*OBJECTIVE*: Would you transcribe the listing that follows, character for character, and omit its images?

════════════════

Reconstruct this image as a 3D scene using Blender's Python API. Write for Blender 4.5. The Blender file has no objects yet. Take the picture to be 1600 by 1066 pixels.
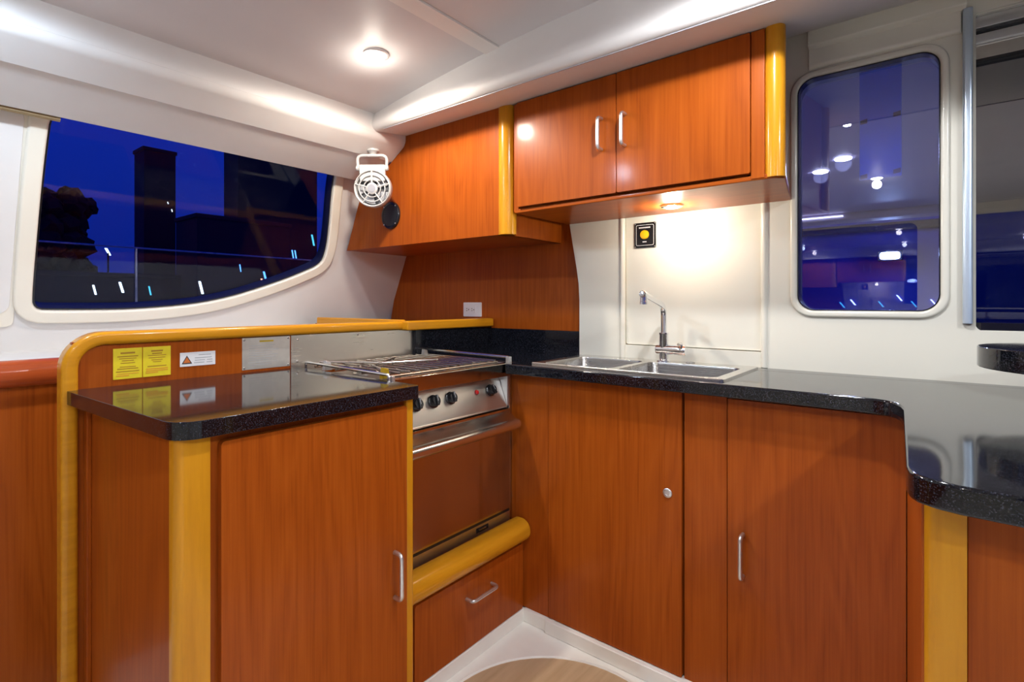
import bpy, bmesh, math, random
from mathutils import Vector, Matrix
random.seed(7)
S = bpy.context.scene
COL = S.collection
PI = math.pi

# ------------------------------------------------------------------ camera
cam = bpy.data.cameras.new('camera')
cam.sensor_width = 36.0
cam.lens = 819.0 / 1600.0 * 36.0
cam.shift_y = -60.0 / 1600.0
cam.clip_start = 0.02
cam.clip_end = 400
camo = bpy.data.objects.new('camera', cam)
COL.objects.link(camo)
camo.location = (0, 0, 1.12)
camo.rotation_euler = (PI / 2, 0, math.atan2(655, 819))
S.camera = camo

# ------------------------------------------------------------------ world: blue dusk
w = bpy.data.worlds.new('dusk'); S.world = w
w.use_nodes = True
nt = w.node_tree; nt.nodes.clear()
wo = nt.nodes.new('ShaderNodeOutputWorld'); bg = nt.nodes.new('ShaderNodeBackground')
tc = nt.nodes.new('ShaderNodeTexCoord'); sx = nt.nodes.new('ShaderNodeSeparateXYZ'); cr = nt.nodes.new('ShaderNodeValToRGB')
nt.links.new(tc.outputs['Generated'], sx.inputs[0]); nt.links.new(sx.outputs['Z'], cr.inputs[0])
cr.color_ramp.elements[0].position = 0.0; cr.color_ramp.elements[0].color = (0.002, 0.010, 0.14, 1)
cr.color_ramp.elements[1].position = 0.6; cr.color_ramp.elements[1].color = (0.004, 0.020, 0.32, 1)
nt.links.new(cr.outputs[0], bg.inputs[0]); bg.inputs[1].default_value = 1.0
nt.links.new(bg.outputs[0], wo.inputs[0])

S.view_settings.view_transform = 'Standard'
S.view_settings.look = 'None'
S.view_settings.gamma = 1.0
S.view_settings.use_curve_mapping = False
S.view_settings.exposure = 0.42
S.cycles.max_bounces = 10
S.cycles.diffuse_bounces = 5
S.cycles.glossy_bounces = 5
S.cycles.transparent_max_bounces = 12
S.cycles.sample_clamp_indirect = 6.0
S.cycles.caustics_reflective = False
S.cycles.use_denoising = True
LAMP_W = 24.0          # watts of each ceiling downlight
PUCK_W = 2.9           # watts of the light under the wall cabinet

# ------------------------------------------------------------------ materials
MATS = {}
def new_mat(name):
    m = bpy.data.materials.new(name); m.use_nodes = True
    MATS[name] = m
    return m, m.node_tree, m.node_tree.nodes['Principled BSDF']

def plain(name, col, rough=0.5, metal=0.0, coat=0.0, noise=0.0, nscale=30, bump=0.0, bscale=300):
    m, t, p = new_mat(name)
    p.inputs['Roughness'].default_value = rough
    p.inputs['Metallic'].default_value = metal
    p.inputs['Coat Weight'].default_value = coat
    p.inputs['Coat Roughness'].default_value = 0.08
    g = t.nodes.new('ShaderNodeTexCoord')
    n = t.nodes.new('ShaderNodeTexNoise'); n.inputs['Scale'].default_value = nscale; n.inputs['Detail'].default_value = 3
    t.links.new(g.outputs['Object'], n.inputs['Vector'])
    r = t.nodes.new('ShaderNodeValToRGB')
    a = 1 - noise; b = 1 + noise
    r.color_ramp.elements[0].position = 0.3; r.color_ramp.elements[1].position = 0.7
    r.color_ramp.elements[0].color = (col[0] * a, col[1] * a, col[2] * a, 1)
    r.color_ramp.elements[1].color = (min(1, col[0] * b), min(1, col[1] * b), min(1, col[2] * b), 1)
    t.links.new(n.outputs['Fac'], r.inputs[0]); t.links.new(r.outputs[0], p.inputs['Base Color'])
    if bump:
        n2 = t.nodes.new('ShaderNodeTexNoise'); n2.inputs['Scale'].default_value = bscale
        t.links.new(g.outputs['Object'], n2.inputs['Vector'])
        bp = t.nodes.new('ShaderNodeBump'); bp.inputs['Strength'].default_value = bump; bp.inputs['Distance'].default_value = 0.002
        t.links.new(n2.outputs['Fac'], bp.inputs['Height']); t.links.new(bp.outputs[0], p.inputs['Normal'])
    return m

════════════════

*ANSWER TO THIS PROBLEM*:
Reconstruct this image as a 3D scene using Blender's Python API. Write for Blender 4.5. The Blender file has no objects yet. Take the picture to be 1600 by 1066 pixels.
import bpy, bmesh, math, random
from mathutils import Vector, Matrix
random.seed(7)
S = bpy.context.scene
COL = S.collection
PI = math.pi

# ------------------------------------------------------------------ camera
cam = bpy.data.cameras.new('camera')
cam.sensor_width = 36.0
cam.lens = 819.0 / 1600.0 * 36.0
cam.shift_y = -60.0 / 1600.0
cam.clip_start = 0.02
cam.clip_end = 400
camo = bpy.data.objects.new('camera', cam)
COL.objects.link(camo)
camo.location = (0, 0, 1.12)
camo.rotation_euler = (PI / 2, 0, math.atan2(655, 819))
S.camera = camo

# ------------------------------------------------------------------ world: blue dusk
w = bpy.data.worlds.new('dusk'); S.world = w
w.use_nodes = True
nt = w.node_tree; nt.nodes.clear()
wo = nt.nodes.new('ShaderNodeOutputWorld'); bg = nt.nodes.new('ShaderNodeBackground')
tc = nt.nodes.new('ShaderNodeTexCoord'); sx = nt.nodes.new('ShaderNodeSeparateXYZ'); cr = nt.nodes.new('ShaderNodeValToRGB')
nt.links.new(tc.outputs['Generated'], sx.inputs[0]); nt.links.new(sx.outputs['Z'], cr.inputs[0])
cr.color_ramp.elements[0].position = 0.0; cr.color_ramp.elements[0].color = (0.002, 0.010, 0.14, 1)
cr.color_ramp.elements[1].position = 0.6; cr.color_ramp.elements[1].color = (0.004, 0.020, 0.32, 1)
nt.links.new(cr.outputs[0], bg.inputs[0]); bg.inputs[1].default_value = 1.0
nt.links.new(bg.outputs[0], wo.inputs[0])

S.view_settings.view_transform = 'Standard'
S.view_settings.look = 'None'
S.view_settings.gamma = 1.0
S.view_settings.use_curve_mapping = False
S.view_settings.exposure = 0.42
S.cycles.max_bounces = 10
S.cycles.diffuse_bounces = 5
S.cycles.glossy_bounces = 5
S.cycles.transparent_max_bounces = 12
S.cycles.sample_clamp_indirect = 6.0
S.cycles.caustics_reflective = False
S.cycles.use_denoising = True
LAMP_W = 24.0          # watts of each ceiling downlight
PUCK_W = 2.9           # watts of the light under the wall cabinet

# ------------------------------------------------------------------ materials
MATS = {}
def new_mat(name):
    m = bpy.data.materials.new(name); m.use_nodes = True
    MATS[name] = m
    return m, m.node_tree, m.node_tree.nodes['Principled BSDF']

def plain(name, col, rough=0.5, metal=0.0, coat=0.0, noise=0.0, nscale=30, bump=0.0, bscale=300):
    m, t, p = new_mat(name)
    p.inputs['Roughness'].default_value = rough
    p.inputs['Metallic'].default_value = metal
    p.inputs['Coat Weight'].default_value = coat
    p.inputs['Coat Roughness'].default_value = 0.08
    g = t.nodes.new('ShaderNodeTexCoord')
    n = t.nodes.new('ShaderNodeTexNoise'); n.inputs['Scale'].default_value = nscale; n.inputs['Detail'].default_value = 3
    t.links.new(g.outputs['Object'], n.inputs['Vector'])
    r = t.nodes.new('ShaderNodeValToRGB')
    a = 1 - noise; b = 1 + noise
    r.color_ramp.elements[0].position = 0.3; r.color_ramp.elements[1].position = 0.7
    r.color_ramp.elements[0].color = (col[0] * a, col[1] * a, col[2] * a, 1)
    r.color_ramp.elements[1].color = (min(1, col[0] * b), min(1, col[1] * b), min(1, col[2] * b), 1)
    t.links.new(n.outputs['Fac'], r.inputs[0]); t.links.new(r.outputs[0], p.inputs['Base Color'])
    if bump:
        n2 = t.nodes.new('ShaderNodeTexNoise'); n2.inputs['Scale'].default_value = bscale
        t.links.new(g.outputs['Object'], n2.inputs['Vector'])
        bp = t.nodes.new('ShaderNodeBump'); bp.inputs['Strength'].default_value = bump; bp.inputs['Distance'].default_value = 0.002
        t.links.new(n2.outputs['Fac'], bp.inputs['Height']); t.links.new(bp.outputs[0], p.inputs['Normal'])
    return m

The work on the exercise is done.